Por outro lado, se você estiver aberto a ponto de ser crédulo e não tiver um grama de ceticismo, então você não conseguirá distinguir as idéias úteis das sem valor. Se todas as idéias tiverem validade igual então você está perdido, porque então, me parece, nenhuma idéia tem validade alguma. Algumas idéias são melhores do que outras. O aparato para distingui-las é uma ferramenta essencial para lidar com o mundo e especialmente com o futuro. E é precisamente a mistura dessas duas modalidades de pensamento que é central ao sucesso da Ciência. Os cientistas realmente bons fazem ambas as coisas. Quando estão por sua própria conta, falando consigo mesmos, eles criam um monte de idéias novas e as criticam sem piedade. A maior parte das idéias nunca chega ao mundo exterior. Somente as idéias que passam por rigorosos filtros pessoais conseguem sair e são criticadas pelo restante da comunidade científica. Acontece às vezes que as idéias que são aceitas por todos acabam por se mostrar erradas, ou ao menos parcialmente erradas, ou ao menos substituídas por idéias mais gerais.
E, se por um lado, naturalmente, existem algumas perdas pessoais – vínculos emocionais a idéias que você mesmo ajudou a criar -, não obstante a ética coletiva é de que toda vez que uma idéia assim cai e é substituída por algo melhor, a Ciência beneficiou-se.
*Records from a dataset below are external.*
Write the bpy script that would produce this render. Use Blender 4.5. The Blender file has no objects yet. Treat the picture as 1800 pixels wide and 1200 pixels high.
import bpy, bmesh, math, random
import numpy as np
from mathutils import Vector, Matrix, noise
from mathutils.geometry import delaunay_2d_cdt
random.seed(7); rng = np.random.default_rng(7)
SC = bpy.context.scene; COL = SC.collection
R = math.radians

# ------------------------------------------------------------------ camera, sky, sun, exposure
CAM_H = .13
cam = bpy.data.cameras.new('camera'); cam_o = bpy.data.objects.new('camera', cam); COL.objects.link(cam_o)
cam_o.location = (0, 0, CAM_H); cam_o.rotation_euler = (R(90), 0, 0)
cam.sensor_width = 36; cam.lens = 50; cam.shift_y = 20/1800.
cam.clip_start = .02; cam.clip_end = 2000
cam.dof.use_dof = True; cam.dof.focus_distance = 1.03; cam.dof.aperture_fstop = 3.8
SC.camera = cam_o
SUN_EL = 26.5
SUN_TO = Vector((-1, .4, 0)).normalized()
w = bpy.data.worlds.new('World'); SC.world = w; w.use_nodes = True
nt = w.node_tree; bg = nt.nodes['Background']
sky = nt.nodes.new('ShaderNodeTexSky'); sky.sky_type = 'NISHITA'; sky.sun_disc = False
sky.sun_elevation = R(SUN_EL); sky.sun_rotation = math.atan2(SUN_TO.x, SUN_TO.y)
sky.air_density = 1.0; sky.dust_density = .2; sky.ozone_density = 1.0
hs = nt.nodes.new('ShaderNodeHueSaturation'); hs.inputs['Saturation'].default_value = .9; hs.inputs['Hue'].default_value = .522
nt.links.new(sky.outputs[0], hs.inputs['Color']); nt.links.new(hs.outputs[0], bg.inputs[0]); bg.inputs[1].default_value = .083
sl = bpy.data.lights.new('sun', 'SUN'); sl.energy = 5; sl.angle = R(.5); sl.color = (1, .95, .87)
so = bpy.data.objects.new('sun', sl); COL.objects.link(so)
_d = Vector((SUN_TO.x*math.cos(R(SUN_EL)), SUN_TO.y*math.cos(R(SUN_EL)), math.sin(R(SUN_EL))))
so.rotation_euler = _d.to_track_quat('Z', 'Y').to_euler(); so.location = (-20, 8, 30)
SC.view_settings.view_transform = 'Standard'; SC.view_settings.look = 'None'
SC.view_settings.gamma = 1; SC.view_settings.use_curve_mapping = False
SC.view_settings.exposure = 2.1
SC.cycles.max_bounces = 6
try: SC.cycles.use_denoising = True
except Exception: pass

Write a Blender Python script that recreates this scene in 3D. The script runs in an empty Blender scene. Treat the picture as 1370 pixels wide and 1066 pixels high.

Em Ciência, freqüentemente acontece que os cientistas digam, “Sabe, esse é um argumento bom mesmo, minha posição está errada”, e então mudam mesmo de idéia e você nunca mais ouve aquela visão antiga. Isso acontece mesmo. Não tão freqüentemente como deveria, porque os cientistas são humanos e a mudança às vezes é dolorosa. Mas acontece todos os dias, ninguém consegue lembrar qual foi a última vez em que algo assim aconteceu na política ou na religião. É muito raro que um senador, por exemplo, diga “esse é um bom argumento. Vou mudar minha afiliação política.”